Problem is, nobody really knows how many bats live in Texas, and that creates issues when trying to craft population comparisons.

“We’re a lot further south than most of the other bat populations that have been getting hit pretty hard,” Fuller said. “In addition, these are different species of bats with different hibernation, migration and energetic strategies. We just weren’t sure what the deal was.”

“However, once we started finding dead bats on the landscape, we realized that, ok, it looks like, unexpectedly, yes it does have an impact on bats here,” he added.

The research into maternity roosts, the summer bat roosts, across the Hill Country indicate significant population declines among cave bats.

Fuller stresses the data is only preliminary, but the initial findings are nonetheless startling.

“Our preliminary data suggests that one species of bat called the cave bat has declined close to 80 percent in some of these summer roosts,” Fuller said. “So actually it is a very big impact. Moreso than we expected, really.”

No cave, no problem

Geologically, the Rio Grande Valley doesn’t have the right terrain for limestone caves, but bats are resourceful mammals.

They find a way.

“There are two things about the Rio Grande Valley that are interesting,” Fuller said. “You don’t have caves, but bats are enterprising animals. And what you do have a lot of are highway culverts. And we have records of bats using highway culverts in your area as winter roosting places.”
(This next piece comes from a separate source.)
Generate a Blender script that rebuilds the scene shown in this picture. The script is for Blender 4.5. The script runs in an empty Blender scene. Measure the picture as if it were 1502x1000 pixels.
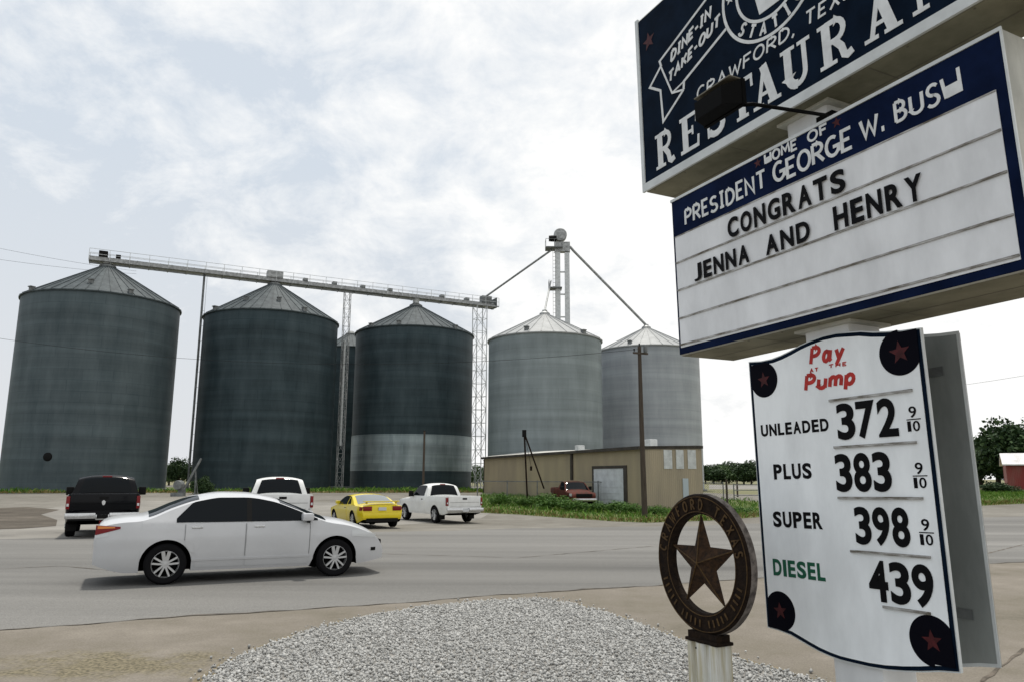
import bpy, bmesh, math, random
import numpy as np
from mathutils import Vector, Matrix
random.seed(7); rng = np.random.default_rng(7)
S = bpy.context.scene
R_ = math.radians

# ------------------------------------------------------------------ camera, sky, sun, exposure
CH = 1.75                                   # eye height
F_PX, PITCH, ROLL = 1102.75, 0.17891, 0.0042  # focal length in photo pixels (1502 wide)
cd = bpy.data.cameras.new('camera'); cam = bpy.data.objects.new('camera', cd)
S.collection.objects.link(cam); S.camera = cam
cd.sensor_width = 36; cd.lens = 36 * F_PX / 1502; cd.clip_start = .05; cd.clip_end = 9000
_c, _s = math.cos(ROLL), math.sin(ROLL)
R0 = np.array([1., 0, 0]); U0 = np.array([0, -math.sin(PITCH), math.cos(PITCH)]); FW = np.array([0, math.cos(PITCH), math.sin(PITCH)])
CR = _c * R0 + _s * U0; CU = -_s * R0 + _c * U0
M = Matrix.Identity(4)
for i in range(3):
    M[i][0] = CR[i]; M[i][1] = CU[i]; M[i][2] = -FW[i]
M[2][3] = CH
cam.matrix_world = M

SUN_EL, SUN_AZ = R_(74), R_(4)             # azimuth from +Y towards +X
world = bpy.data.worlds.new('World'); S.world = world; world.use_nodes = True
wn = world.node_tree.nodes; wl = world.node_tree.links; wn.clear()
wo = wn.new('ShaderNodeOutputWorld'); bg = wn.new('ShaderNodeBackground'); bg.inputs[1].default_value = .10
sky = wn.new('ShaderNodeTexSky'); sky.sky_type = 'NISHITA'; sky.sun_disc = False
sky.sun_elevation = SUN_EL; sky.sun_rotation = SUN_AZ; sky.dust_density = 3; sky.air_density = 1.2
tc = wn.new('ShaderNodeTexCoord'); sx = wn.new('ShaderNodeSeparateXYZ'); wl.new(tc.outputs['Generated'], sx.inputs[0])
def wmath(op, a, b=None, c=None):
    n = wn.new('ShaderNodeMath'); n.operation = op
    for k, v in enumerate((a, b, c)):
        if v is None: continue
        if isinstance(v, (int, float)): n.inputs[k].default_value = v
        else: wl.new(v, n.inputs[k])
    return n.outputs[0]
zz = wmath('ADD', wmath('MAXIMUM', sx.outputs[2], 0.0), .45)
cx = wmath('DIVIDE', sx.outputs[0], zz); cy = wmath('DIVIDE', sx.outputs[1], zz)
cv = wn.new('ShaderNodeCombineXYZ'); wl.new(cx, cv.inputs[0]); wl.new(cy, cv.inputs[1])
def wnoise(scale, detail, rough, off):
    mp = wn.new('ShaderNodeMapping'); mp.inputs['Location'].default_value = off; wl.new(cv.outputs[0], mp.inputs[0])
    n = wn.new('ShaderNodeTexNoise'); n.inputs['Scale'].default_value = scale; n.inputs['Detail'].default_value = detail
    n.inputs['Roughness'].default_value = rough; n.inputs['Distortion'].default_value = .25; wl.new(mp.outputs[0], n.inputs['Vector'])
    return n.outputs[0]
n1 = wnoise(1.1, 3, .45, (3.1, 1.7, 0)); n2 = wnoise(6.5, 11, .64, (0.4, 5.2, 0))
# more open (blue) sky towards the left of the view, thick cloud to the right
bias = wmath('MULTIPLY_ADD', cx, .30, .06)
m = wmath('ADD', wmath('MULTIPLY', n1, .72), wmath('MULTIPLY', n2, 1.15)); m = wmath('SUBTRACT', m, .33); m = wmath('ADD', m, bias)
cr = wn.new('ShaderNodeValToRGB'); wl.new(m, cr.inputs[0])
cr.color_ramp.elements[0].position = .43; cr.color_ramp.elements[0].color = (.0, .0, .0, 1)
cr.color_ramp.elements[1].position = .78; cr.color_ramp.elements[1].color = (1, 1, 1, 1)
lowhaze = wmath('SUBTRACT', 1.0, wmath('MULTIPLY', sx.outputs[2], 2.6)); lowhaze = wmath('MAXIMUM', lowhaze, 0.0)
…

The world’s largest urban bat colony — an estimated 1.5 million bats — swarms out from underneath the Congress Avenue Bridge in downtown Austin when it comes time to feed in the night.

A similar “batnado” can be seen erupting from the Bracken Cave Preserve in San Antonio as bats emerge to hunt.

Here in the Valley, numerous bats roost in Mission at the Conway Street exit on U.S. Expressway 83.

The second interesting thing is some Valley bats are roosting, almost in secret, in your yard.

Palm havens

Palm trees may not be native to the Rio Grande Valley, but bats have long proved themselves to be resilient in exploiting new habitats.

“The bats that tend to use palm fronds are what we call migratory tree bats. They’re not the same kind of bat as the bats that hibernate in caves throughout the wintertime,” Fuller said.

“Palm fronds are used mostly by, I think it’s the southern yellow bat, and that bat is like other tree bats like the red bat, the hoary bat and the silver-haired bat. They don’t really have a static roost,” he added. “They move around from tree to tree. They take their pups with them as they go. They’re kind of vagrants on the landscape.”

These bats utilizing palm trees are looking for a tree with a good skirt of dead vegetation hanging down from the top, where they roost “happily” says Fuller, staying among the fronds all winter.

“One of the concerns that we have about that species is the practice of trimming palm fronds as like a yard-upkeep approach, yard work approach, that takes away a lot of the roosting habitat for these animals that really do have a limited range in the state,” he added.

Palm upkeep

Bats don’t hibernate but they do go into torpor when the weather is cold, lowering their body temperatures into the 50s to minimize energy expenditure.

It’s also when they are vulnerable to tree-trimming.

“If you go in the wintertime and you trim these things and there are bats in there, there’s nothing a bat can do, it’s just going to come down with the fronds and probably get crushed or put in the trash can or whatever outcome there is,” Fuller said.

The good news for the southern yellow bat, a medium-sized bat covered in sooty yellowish fur, is it recently was de-listed as threatened in Texas, meaning its population appears to be recovering.

“The other time that it’s good to avoid messing with bat roosts is during the maternity season when the moms have their pups,” Fuller said. “For yellow bats, I believe that would be something like May and June or so.”

Fuller said migratory tree bats like the southern yellow bats are good at moving their pups, if they’re old enough, as they cling to the mother as she flies to a new roosting location.

“Our advice is usually just to avoid trimming things during that part of the season when there could very well be vulnerable pups and mothers hanging out inside the roost.”